> [EXERCISE]
Leaving out the pictures, retype the lines from the beginning of the listing through the line containing "under the cornice')".

> [DATA]
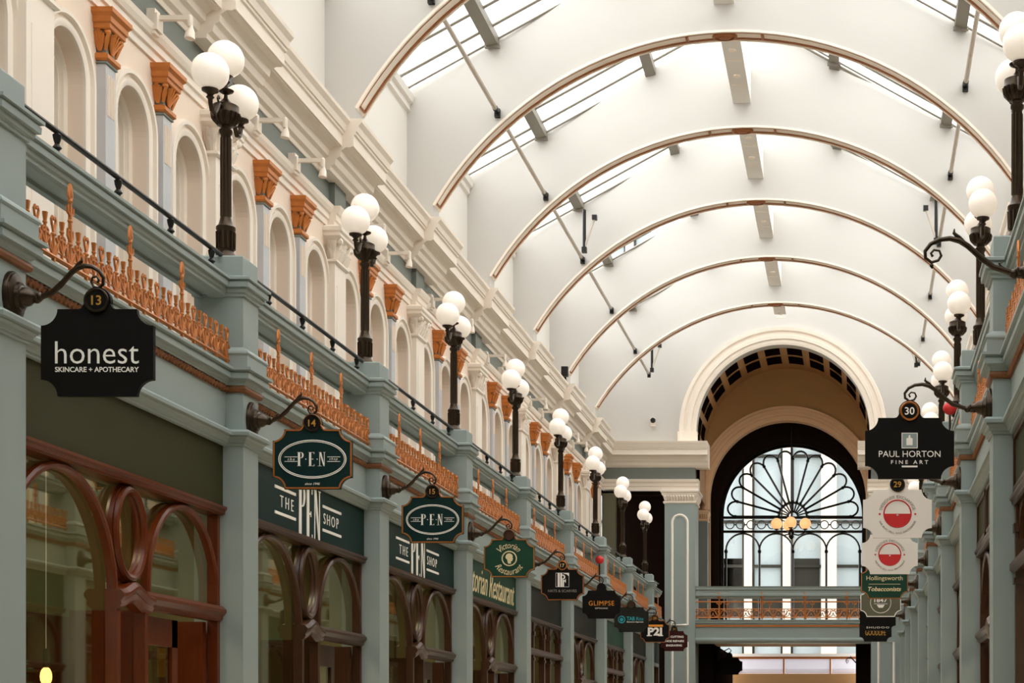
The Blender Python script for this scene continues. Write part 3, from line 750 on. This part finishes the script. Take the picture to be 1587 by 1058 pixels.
for s, Y, Ls in ((-1, YL, LS), (1, YR[1:], RS)):
    for y, (fn, lab, H) in zip(Y, Ls):
        W = .56 if s < 0 else .6
        kx = 1.0 if s < 0 else 1.26
        z = ZB-.122*W-.075*W-H/2+.047
        thing((fn, s), fn, 'hanging_sign', (CX+s*(2.58-HOOK*kx), y, z), lab, 'sign', 'hanging shop signs')

# ------------------------------------------------------------------ spotlights on the frieze
def spot(s):
    def mk(r):
        m = MB(s); m.box(-.07,.0,-.05,.05,-.10,.10); m.box(-.09,-.06,-.06,.06,-.07,.06); m.build('junction_box', 'ivory', r)
        m = MB(s); m.box(-.33,-.06,-.02,.02,.02,.055); m.lathe([(.02,-.03),(.024,.0),(.024,.05),(.01,.065)], (-.33,0,0), 10); m.build('arm', 'ivory', r)
        m = MB(s); m.tube([(-.335,0,0),(-.34,0,-.04),(-.335,-.005,-.07),(-.33,-.01,-.13)], [.014,.016,.034,.042], 12); m.build('lamp_head', 'ivory', r, True)
    return mk
for i, d in enumerate((3.69, 4.02, 4.69, 5.02, 5.67, 5.99, 6.63, 6.97, 7.62, 7.95, 8.62, 8.95, 9.62, 9.92, 10.62)):
    thing('spot', spot(-1), 'wall_spotlight', (CX-3.985, d*S, 7.27), 'white spotlight on a bracket under the left cornice, %s along from the camera' % (ORD+['thirteenth','fourteenth','fifteenth'])[i], 'spotlight', 'spotlights under the cornice')

# ------------------------------------------------------------------ shop fronts
def shopfront(s, fascia, timber, letters=None, L=S-.3, kind=0):
    # local y from the nearer pier; t = distance from that pier's middle
    def mk(r):
        o = -.15
        f = empty('fascia', (0,0,0)); f.parent = r
        m = MB(s); m.box(-.0,.06,0,L,3.125,3.605); m.build('fascia_board', fascia, f)
        if letters: letters(f, s)
        w = empty('timber_frame', (0,0,0)); w.parent = r
        m = MB(s); m.prof_y([(.0,3.11),(-.015,3.115),(-.015,3.135),(-.03,3.145),(-.03,3.162),(0,3.172),(.12,3.172),(.12,3.105),(.0,3.105)], 0, L); m.build('head_rail', timber, w)
        arch = [(.028,.0),(.028,-.03),(.04,-.042),(.058,-.042),(.072,-.03),(.072,.012),(.028,.012)]
        P = lambda a, z, c: (c+.06, a+o, z)
        if kind == 0:
            m = MB(s); m.archmould(.935, .615, 2.42, .3, arch, P, 24); m.build('arched_window_frame', timber, w, True)
            m = MB(s); m.tube([(.03,1.80+.205*cos(2*pi*i/32)+o,2.81+.27*sin(2*pi*i/32)) for i in range(32)], .026, 8, True)
            m.tube([(.06,1.80+.212*cos(2*pi*i/32)+o,2.81+.277*sin(2*pi*i/32)) for i in range(32)], .030, 8, True); m.build('oval_frame', timber, w, True)
            m = MB(s); m.archmould(2.655, .53, 2.505, 2.45, arch, P, 24); m.build('door_arch_frame', timber, w, True)
            m = MB(s); m.prof_y([(.02,2.37),(-.0,2.385),(-.0,2.40),(-.025,2.43),(-.025,2.45),(-.0,2.475),(.08,2.475),(.08,2.37)], 1.98+o, 3.25+o); m.build('transom', timber, w)
            n = 16; R_ = []
            m = MB(s)
            for i in range(n+1):
                y = 1.57+.47*i/n; b = .06*exp_bump((y-1.80)/.12); k = 0
                R_.append(m.pts([(a, y+o, z+b) for a, z in [(.02,2.33),(-.01,2.35),(-.02,2.37),(-.015,2.385),(-.035,2.41),(-.035,2.43),(-.01,2.455),(.08,2.455),(.08,2.33)]]))
            m.loops(R_); m.build('serpentine_capital', timber, w)
            m = MB(s)
            for y in (1.60, 2.00): m.box(.01,.08,y-.026+o,y+.026+o,.3,2.40); m.box(-.005,.09,y-.04+o,y+.04+o,.0,.3)
            m.box(.02,.09,3.20+o,3.248+o,0,3.1); m.build('post', timber, w)
            d = empty('shop_door', (0,0,0)); d.parent = r
            m = MB(s); m.box(.10,.14,2.05+o,2.14+o,0.05,2.34); m.box(.10,.14,2.62+o,2.71+o,.05,2.34); m.box(.10,.14,2.05+o,2.71+o,2.16,2.34); m.box(.10,.14,2.05+o,2.71+o,.05,.5); m.build('door_frame', timber, d)
            m = MB(s); m.box(.115,.122,2.14+o,2.62+o,.5,2.16); m.build('door_pane', 'glass', d)
            m = MB(s); m.box(.09,.5,2.02+o,2.05+o,0,2.36); m.box(.09,.8,3.12+o,3.18+o,0,2.36); m.box(.8,.84,2.05+o,3.18+o,0,2.36); m.build('door_lining', timber, r)
            m = MB(s); m.box(.30,.40,3.112+o,3.122+o,1.98,2.18); m.build('door_notice', 'goldlet', r)
        else:
            m = MB(s); m.prof_y([(.0,2.66),(-.03,2.68),(-.03,2.72),(-.0,2.75),(.1,2.75),(.1,2.66)], 0, L); m.build('transom', timber, w)
            for y in (.12,.95,1.75,2.2,L-.08):
                m = MB(s); m.box(0,.08,y-.035,y+.035,.3,3.10); m.box(-.012,.09,y-.05,y+.05,2.92,2.98); m.box(-.012,.09,y-.05,y+.05,2.58,2.62); m.build('post', timber, w)
            m = MB(s)
            for a, b in ((.155,.915),(.985,1.715),(1.785,2.165),(2.235,L-.115)):
                c = (a+b)/2; R = (b-a)/2
                for q in (-1,1):
                    L_ = [(c+q*R, 3.10), (c+q*R, 3.10-min(R,.3))]+[(c+q*R*cos(pi/2*i/6), 3.10-min(R,.3)+min(R,.3)*sin(pi/2*i/6)) for i in range(1,7)]
                    m.loops([m.pts([(.02,y,z) for y, z in L_]), m.pts([(.06,y,z) for y, z in L_])])
            m.build('spandrel', timber, w)
        m = MB(s); m.box(0,.1,0,(1.86 if kind == 0 else L),0,.55); m.build('stall_riser', timber, r)
        m = MB(s)
        if kind == 0:
            m.f.append(m.pts([(.085,0,.5),(.085,1.86,.5),(.085,1.86,3.12),(.085,0,3.12)])); m.f.append(m.pts([(.085,1.86,2.42),(.085,L,2.42),(.085,L,3.12),(.085,1.86,3.12)]))
        else: m.f.append(m.pts([(.085,0,.5),(.085,L,.5),(.085,L,3.12),(.085,0,3.12)]))
        m.build('shop_window', 'glass', r)
    return mk
def exp_bump(x): return math.exp(-x*x)
def fscript(f, s, m, body, y, z, **k):
    m.text(body, fn=lambda a, b, c: (-.002-c, y-s*a, z+b), **k)
def let_pen(f, s):
    m = MB(s); o = -.15
    fscript(f, s, m, 'THE', 1.17+o, 3.365, w=.31, h=.088, spacing=1.5, fat=-.01); fscript(f, s, m, 'SHOP', 2.28+o, 3.365, w=.40, h=.088, spacing=1.4, fat=-.01)
    for y0, y1 in ((.90,1.38),(2.06,2.56)):
        for z in (3.268, 3.462): m.box(-.006,0,y0+o,y1+o,z-.011,z+.011)
    def put(mm, poly): mm.extrude(poly, lambda a, z: (-.001, a, z), lambda a, z: (-.006, a, z))
    for ch, y in zip('PEN', (1.53, 1.72, 1.91)): serif(m, ch, y+o, 3.355, .19, .43, put)
    m.build('fascia_lettering', 'letter', f)
def let_vic(f, s):
    m = MB(s); fscript(f, s, m, 'Victorian Restaurant', L0/2+.05, 3.37, w=2.75, h=.30, shear=.4, fat=-.004); m.build('fascia_lettering', 'creamlet', f)
def let_panels(f, s):
    m = MB(s)
    for a, b in ((.08,.98),(1.1,2.0),(2.12,3.02)):
        for (p, q, z0, z1) in ((a,b,3.19,3.22),(a,b,3.53,3.56),(a,a+.03,3.19,3.56),(b-.03,b,3.19,3.56)): m.box(-.015,0,p,q,z0,z1)
    m.build('panel_moulding', 'dkwood', f)
L0 = S-.3
LF = [('olive','wood',None,0,'red timber shop front with blank olive fascia'), ('dkgreen','dkwood',let_pen,0,'dark timber shop front with green fascia and tall white letters'), ('dkgreen','dkwood',let_pen,0,'dark timber shop front with green fascia and tall white letters'), ('green','dkwood',let_vic,0,'dark timber shop front with cream script on a green fascia'), ('charcoal','dkwood',None,1,'timber shop front with blank charcoal fascia and square upper lights'), ('charcoal','dkwood',None,0,'timber shop front with blank charcoal fascia'), ('green','dkwood',None,1,'timber shop front with plain green fascia'), ('charcoal','dkwood',None,0,'timber shop front with blank charcoal fascia')]
RF = [('olive','dkwood',let_panels,1,'shop front with panelled olive fascia'), ('olive','dkwood',let_panels,0,'shop front with panelled olive fascia'), ('khaki','dkwood',None,0,'shop front with khaki fascia'), ('green','dkwood',None,0,'shop front with green fascia'), ('khaki','dkwood',None,1,'shop front with khaki fascia'), ('charcoal','dkwood',None,0,'shop front with charcoal fascia'), ('green','dkwood',None,0,'shop front with green fascia'), ('olive','dkwood',None,0,'shop front with olive fascia')]
for s, Y, F in ((-1, YL, LF), (1, YR, RF)):
    for k, (fa, ti, le, kd, lab) in enumerate(F):
        thing(('shop', s, fa, ti, le, kd), shopfront(s, fa, ti, le, kind=kd), 'shop_front', (CX+s*2.72, Y[k]+.15, 0), '%s, %s' % (lab, bay_of(s, k)), 'shop front', 'shop fronts of the arcade')
    k = 8; r = empty('shop_front', (CX+s*2.72, Y[8]+.15, 0)); Lx = YEND-.02-(Y[8]+.15); 
    m = MB(s); m.box(0,.06,0,Lx,3.125,3.6); m.build('fascia_board', 'charcoal', r)
    m = MB(s); m.box(.0,.08,0,Lx,3.05,3.125); m.box(0,.08,.02,.09,0,3.1); m.box(0,.08,Lx-.1,Lx,0,3.1); m.build('timber_frame', 'dkwood', r)
    m = MB(s); m.f.append(m.pts([(.07,0,0.1),(.07,Lx,.1),(.07,Lx,3.1),(.07,0,3.1)])); m.build('shop_window', 'glass', r)
    tag(r, 'narrow dark shop front, %s' % bay_of(s, 8), 'shop front', 'shop fronts of the arcade')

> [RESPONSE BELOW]
The Blender Python script for this scene continues. Write part 3, from line 750 on. This part finishes the script. Take the picture to be 1587 by 1058 pixels.
for s, Y, Ls in ((-1, YL, LS), (1, YR[1:], RS)):
    for y, (fn, lab, H) in zip(Y, Ls):
        W = .56 if s < 0 else .6
        kx = 1.0 if s < 0 else 1.26
        z = ZB-.122*W-.075*W-H/2+.047
        thing((fn, s), fn, 'hanging_sign', (CX+s*(2.58-HOOK*kx), y, z), lab, 'sign', 'hanging shop signs')

# ------------------------------------------------------------------ spotlights on the frieze
def spot(s):
    def mk(r):
        m = MB(s); m.box(-.07,.0,-.05,.05,-.10,.10); m.box(-.09,-.06,-.06,.06,-.07,.06); m.build('junction_box', 'ivory', r)
        m = MB(s); m.box(-.33,-.06,-.02,.02,.02,.055); m.lathe([(.02,-.03),(.024,.0),(.024,.05),(.01,.065)], (-.33,0,0), 10); m.build('arm', 'ivory', r)
        m = MB(s); m.tube([(-.335,0,0),(-.34,0,-.04),(-.335,-.005,-.07),(-.33,-.01,-.13)], [.014,.016,.034,.042], 12); m.build('lamp_head', 'ivory', r, True)
    return mk
for i, d in enumerate((3.69, 4.02, 4.69, 5.02, 5.67, 5.99, 6.63, 6.97, 7.62, 7.95, 8.62, 8.95, 9.62, 9.92, 10.62)):
    thing('spot', spot(-1), 'wall_spotlight', (CX-3.985, d*S, 7.27), 'white spotlight on a bracket under the left cornice, %s along from the camera' % (ORD+['thirteenth','fourteenth','fifteenth'])[i], 'spotlight', 'spotlights under the cornice')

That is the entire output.